_TASK DESCRIPTION_
Could every line of the data be printed exactly as it reads?

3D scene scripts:
........
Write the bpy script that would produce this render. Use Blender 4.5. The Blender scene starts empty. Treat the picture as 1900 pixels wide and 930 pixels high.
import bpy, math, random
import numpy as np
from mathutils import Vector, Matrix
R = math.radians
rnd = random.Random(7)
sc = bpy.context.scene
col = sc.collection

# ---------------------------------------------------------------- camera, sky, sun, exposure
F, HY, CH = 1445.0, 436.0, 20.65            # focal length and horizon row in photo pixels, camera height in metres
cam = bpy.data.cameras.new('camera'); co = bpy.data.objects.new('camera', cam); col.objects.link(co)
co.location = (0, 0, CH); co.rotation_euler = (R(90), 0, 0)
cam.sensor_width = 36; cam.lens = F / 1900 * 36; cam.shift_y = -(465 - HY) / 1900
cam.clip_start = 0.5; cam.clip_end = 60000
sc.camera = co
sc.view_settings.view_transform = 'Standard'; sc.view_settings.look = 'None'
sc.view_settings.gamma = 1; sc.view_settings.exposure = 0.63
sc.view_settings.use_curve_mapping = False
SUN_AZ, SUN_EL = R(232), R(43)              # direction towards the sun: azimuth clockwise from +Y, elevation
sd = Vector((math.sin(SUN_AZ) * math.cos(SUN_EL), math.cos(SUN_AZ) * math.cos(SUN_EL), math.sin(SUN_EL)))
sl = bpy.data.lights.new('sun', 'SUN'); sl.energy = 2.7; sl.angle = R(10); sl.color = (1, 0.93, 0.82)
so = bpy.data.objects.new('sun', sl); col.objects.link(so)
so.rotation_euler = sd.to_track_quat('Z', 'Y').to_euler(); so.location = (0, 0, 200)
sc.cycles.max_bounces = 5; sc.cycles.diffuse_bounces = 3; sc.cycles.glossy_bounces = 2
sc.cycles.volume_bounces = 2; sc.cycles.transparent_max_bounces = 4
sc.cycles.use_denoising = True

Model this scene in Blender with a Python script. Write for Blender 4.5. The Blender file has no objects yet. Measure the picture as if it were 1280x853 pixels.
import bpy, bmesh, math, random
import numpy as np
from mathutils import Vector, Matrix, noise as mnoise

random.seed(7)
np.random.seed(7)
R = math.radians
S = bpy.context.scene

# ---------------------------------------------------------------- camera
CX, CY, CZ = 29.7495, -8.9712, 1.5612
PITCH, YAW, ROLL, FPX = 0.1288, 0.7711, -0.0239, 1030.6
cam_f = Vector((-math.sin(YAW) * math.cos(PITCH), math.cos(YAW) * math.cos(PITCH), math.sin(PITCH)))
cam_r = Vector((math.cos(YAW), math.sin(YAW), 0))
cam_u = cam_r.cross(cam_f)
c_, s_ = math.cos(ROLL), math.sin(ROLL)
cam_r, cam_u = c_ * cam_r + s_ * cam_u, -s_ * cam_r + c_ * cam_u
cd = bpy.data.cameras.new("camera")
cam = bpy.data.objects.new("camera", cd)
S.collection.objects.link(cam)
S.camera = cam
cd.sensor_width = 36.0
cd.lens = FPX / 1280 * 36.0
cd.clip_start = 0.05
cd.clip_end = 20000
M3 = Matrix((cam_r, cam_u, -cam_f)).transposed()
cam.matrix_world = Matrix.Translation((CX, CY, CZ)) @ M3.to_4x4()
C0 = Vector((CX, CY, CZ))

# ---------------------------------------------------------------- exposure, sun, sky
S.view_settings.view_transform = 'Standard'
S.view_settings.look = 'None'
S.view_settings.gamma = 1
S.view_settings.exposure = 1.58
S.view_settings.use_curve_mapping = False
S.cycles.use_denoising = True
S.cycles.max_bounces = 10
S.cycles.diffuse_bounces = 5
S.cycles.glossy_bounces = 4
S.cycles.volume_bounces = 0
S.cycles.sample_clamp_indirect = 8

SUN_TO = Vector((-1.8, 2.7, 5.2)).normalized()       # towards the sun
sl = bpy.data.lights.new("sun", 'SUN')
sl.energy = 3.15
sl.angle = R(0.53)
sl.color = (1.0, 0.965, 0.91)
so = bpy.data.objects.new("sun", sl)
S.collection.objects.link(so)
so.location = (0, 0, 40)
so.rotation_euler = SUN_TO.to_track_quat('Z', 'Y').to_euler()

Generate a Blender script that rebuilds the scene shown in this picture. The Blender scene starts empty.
........
_THE ANSWER_
Write the bpy script that would produce this render. Use Blender 4.5. The Blender scene starts empty. Treat the picture as 1900 pixels wide and 930 pixels high.
import bpy, math, random
import numpy as np
from mathutils import Vector, Matrix
R = math.radians
rnd = random.Random(7)
sc = bpy.context.scene
col = sc.collection

# ---------------------------------------------------------------- camera, sky, sun, exposure
F, HY, CH = 1445.0, 436.0, 20.65            # focal length and horizon row in photo pixels, camera height in metres
cam = bpy.data.cameras.new('camera'); co = bpy.data.objects.new('camera', cam); col.objects.link(co)
co.location = (0, 0, CH); co.rotation_euler = (R(90), 0, 0)
cam.sensor_width = 36; cam.lens = F / 1900 * 36; cam.shift_y = -(465 - HY) / 1900
cam.clip_start = 0.5; cam.clip_end = 60000
sc.camera = co
sc.view_settings.view_transform = 'Standard'; sc.view_settings.look = 'None'
sc.view_settings.gamma = 1; sc.view_settings.exposure = 0.63
sc.view_settings.use_curve_mapping = False
SUN_AZ, SUN_EL = R(232), R(43)              # direction towards the sun: azimuth clockwise from +Y, elevation
sd = Vector((math.sin(SUN_AZ) * math.cos(SUN_EL), math.cos(SUN_AZ) * math.cos(SUN_EL), math.sin(SUN_EL)))
sl = bpy.data.lights.new('sun', 'SUN'); sl.energy = 2.7; sl.angle = R(10); sl.color = (1, 0.93, 0.82)
so = bpy.data.objects.new('sun', sl); col.objects.link(so)
so.rotation_euler = sd.to_track_quat('Z', 'Y').to_euler(); so.location = (0, 0, 200)
sc.cycles.max_bounces = 5; sc.cycles.diffuse_bounces = 3; sc.cycles.glossy_bounces = 2
sc.cycles.volume_bounces = 2; sc.cycles.transparent_max_bounces = 4
sc.cycles.use_denoising = True

Model this scene in Blender with a Python script. Write for Blender 4.5. The Blender file has no objects yet. Measure the picture as if it were 1280x853 pixels.
import bpy, bmesh, math, random
import numpy as np
from mathutils import Vector, Matrix, noise as mnoise

random.seed(7)
np.random.seed(7)
R = math.radians
S = bpy.context.scene

# ---------------------------------------------------------------- camera
CX, CY, CZ = 29.7495, -8.9712, 1.5612
PITCH, YAW, ROLL, FPX = 0.1288, 0.7711, -0.0239, 1030.6
cam_f = Vector((-math.sin(YAW) * math.cos(PITCH), math.cos(YAW) * math.cos(PITCH), math.sin(PITCH)))
cam_r = Vector((math.cos(YAW), math.sin(YAW), 0))
cam_u = cam_r.cross(cam_f)
c_, s_ = math.cos(ROLL), math.sin(ROLL)
cam_r, cam_u = c_ * cam_r + s_ * cam_u, -s_ * cam_r + c_ * cam_u
cd = bpy.data.cameras.new("camera")
cam = bpy.data.objects.new("camera", cd)
S.collection.objects.link(cam)
S.camera = cam
cd.sensor_width = 36.0
cd.lens = FPX / 1280 * 36.0
cd.clip_start = 0.05
cd.clip_end = 20000
M3 = Matrix((cam_r, cam_u, -cam_f)).transposed()
cam.matrix_world = Matrix.Translation((CX, CY, CZ)) @ M3.to_4x4()
C0 = Vector((CX, CY, CZ))

# ---------------------------------------------------------------- exposure, sun, sky
S.view_settings.view_transform = 'Standard'
S.view_settings.look = 'None'
S.view_settings.gamma = 1
S.view_settings.exposure = 1.58
S.view_settings.use_curve_mapping = False
S.cycles.use_denoising = True
S.cycles.max_bounces = 10
S.cycles.diffuse_bounces = 5
S.cycles.glossy_bounces = 4
S.cycles.volume_bounces = 0
S.cycles.sample_clamp_indirect = 8

SUN_TO = Vector((-1.8, 2.7, 5.2)).normalized()       # towards the sun
sl = bpy.data.lights.new("sun", 'SUN')
sl.energy = 3.15
sl.angle = R(0.53)
sl.color = (1.0, 0.965, 0.91)
so = bpy.data.objects.new("sun", sl)
S.collection.objects.link(so)
so.location = (0, 0, 40)
so.rotation_euler = SUN_TO.to_track_quat('Z', 'Y').to_euler()

Generate a Blender script that rebuilds the scene shown in this picture. The Blender scene starts empty.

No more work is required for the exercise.